Wednesday, September 5, 2012

Getting a Feel for the Practicing You've Done

SEP 5, 2012:  Sometimes when you're learning a tough new piece of piano music, you can get lost in the negative feelings about your abilities---when in actuality you've made great strides.  Every piece that's new to you has challenges that you've probably never encountered before.  Or, if you've encountered them previously, you haven't seen this particular array of problems in this particular order.

Still, I think it's good to ask yourself after you practice on a section: how did it feel to you?  Sometimes there's one small thing that's off---and it's still bothering you.  It taints the entire section.  You can go back and work on that detail, but even if you learn the detail, putting it into context with the section often doesn't go as well as planned.

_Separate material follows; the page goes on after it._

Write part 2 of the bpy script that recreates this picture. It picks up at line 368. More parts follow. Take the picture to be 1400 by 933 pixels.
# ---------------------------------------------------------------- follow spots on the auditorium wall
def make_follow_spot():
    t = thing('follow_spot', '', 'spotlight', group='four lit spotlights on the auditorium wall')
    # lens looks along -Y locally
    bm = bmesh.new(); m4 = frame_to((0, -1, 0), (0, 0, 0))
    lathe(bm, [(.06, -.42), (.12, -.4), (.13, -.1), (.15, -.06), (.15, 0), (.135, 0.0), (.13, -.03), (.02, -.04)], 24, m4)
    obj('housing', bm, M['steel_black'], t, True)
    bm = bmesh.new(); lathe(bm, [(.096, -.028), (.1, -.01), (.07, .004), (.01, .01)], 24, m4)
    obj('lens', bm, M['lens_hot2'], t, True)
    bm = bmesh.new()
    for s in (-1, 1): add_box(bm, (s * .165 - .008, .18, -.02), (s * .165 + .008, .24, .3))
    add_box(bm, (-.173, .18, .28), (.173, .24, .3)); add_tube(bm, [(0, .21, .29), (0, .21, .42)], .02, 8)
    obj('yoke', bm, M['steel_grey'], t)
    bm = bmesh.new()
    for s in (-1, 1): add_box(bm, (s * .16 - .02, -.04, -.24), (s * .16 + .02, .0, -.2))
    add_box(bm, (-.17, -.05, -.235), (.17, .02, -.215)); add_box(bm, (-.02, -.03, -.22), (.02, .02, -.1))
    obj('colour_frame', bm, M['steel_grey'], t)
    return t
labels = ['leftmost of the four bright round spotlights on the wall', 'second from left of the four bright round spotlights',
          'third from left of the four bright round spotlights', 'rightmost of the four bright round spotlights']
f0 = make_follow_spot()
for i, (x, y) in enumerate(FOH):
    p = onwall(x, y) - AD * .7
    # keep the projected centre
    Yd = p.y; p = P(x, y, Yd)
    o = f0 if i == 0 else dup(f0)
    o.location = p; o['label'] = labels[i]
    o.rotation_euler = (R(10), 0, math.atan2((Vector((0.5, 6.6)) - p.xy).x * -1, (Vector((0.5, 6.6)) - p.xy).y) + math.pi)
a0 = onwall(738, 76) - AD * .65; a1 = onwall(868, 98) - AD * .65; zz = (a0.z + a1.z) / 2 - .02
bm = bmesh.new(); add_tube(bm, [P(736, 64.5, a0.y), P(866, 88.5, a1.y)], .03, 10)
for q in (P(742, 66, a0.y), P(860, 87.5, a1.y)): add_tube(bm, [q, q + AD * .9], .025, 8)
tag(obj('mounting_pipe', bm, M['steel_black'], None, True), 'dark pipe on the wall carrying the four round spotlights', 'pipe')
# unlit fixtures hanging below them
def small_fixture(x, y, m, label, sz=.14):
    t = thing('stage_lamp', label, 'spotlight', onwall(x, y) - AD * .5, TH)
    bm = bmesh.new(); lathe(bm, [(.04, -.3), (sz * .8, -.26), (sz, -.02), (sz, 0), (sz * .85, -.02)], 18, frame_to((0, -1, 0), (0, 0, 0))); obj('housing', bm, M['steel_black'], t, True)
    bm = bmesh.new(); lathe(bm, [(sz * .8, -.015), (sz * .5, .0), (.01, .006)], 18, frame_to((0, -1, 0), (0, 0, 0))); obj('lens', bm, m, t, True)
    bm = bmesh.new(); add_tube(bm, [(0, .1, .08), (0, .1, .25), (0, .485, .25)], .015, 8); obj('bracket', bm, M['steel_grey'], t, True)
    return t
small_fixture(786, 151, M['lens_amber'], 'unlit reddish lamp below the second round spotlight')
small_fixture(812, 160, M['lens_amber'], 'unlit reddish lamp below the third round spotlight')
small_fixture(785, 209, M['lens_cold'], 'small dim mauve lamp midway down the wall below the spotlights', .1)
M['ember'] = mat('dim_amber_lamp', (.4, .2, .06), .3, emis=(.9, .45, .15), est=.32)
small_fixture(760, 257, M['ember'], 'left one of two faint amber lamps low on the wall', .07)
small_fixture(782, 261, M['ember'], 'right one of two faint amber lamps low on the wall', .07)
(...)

If you've been using the method I described in the opening post of this blog, you may think that all you need to do is to keep adding bars of music until you get one section completed.  Once it's completed, then it's on to the next.  Well, sometimes it can be that way, if there are no significant challenges to you in the section you just learned.  But more often than not, it seems, there will be something that didn't feel right.  Maybe the timing needs work.  Maybe the touch wasn't what you thought was supposed to be there.  It could be dozens of other things.

One way to check about whether the work you did felt a certain way is to try it again the next day and see if the same feeling comes back.  If it does, and the feeling tends toward the negative, now you've got a clue as to what to do next.  At any rate, just putting the time in regardless of how it felt to you may not be a help in the long run.  Knowing how the work on your practicing felt after you completed it is a good way to anticipate problems that often come up later on.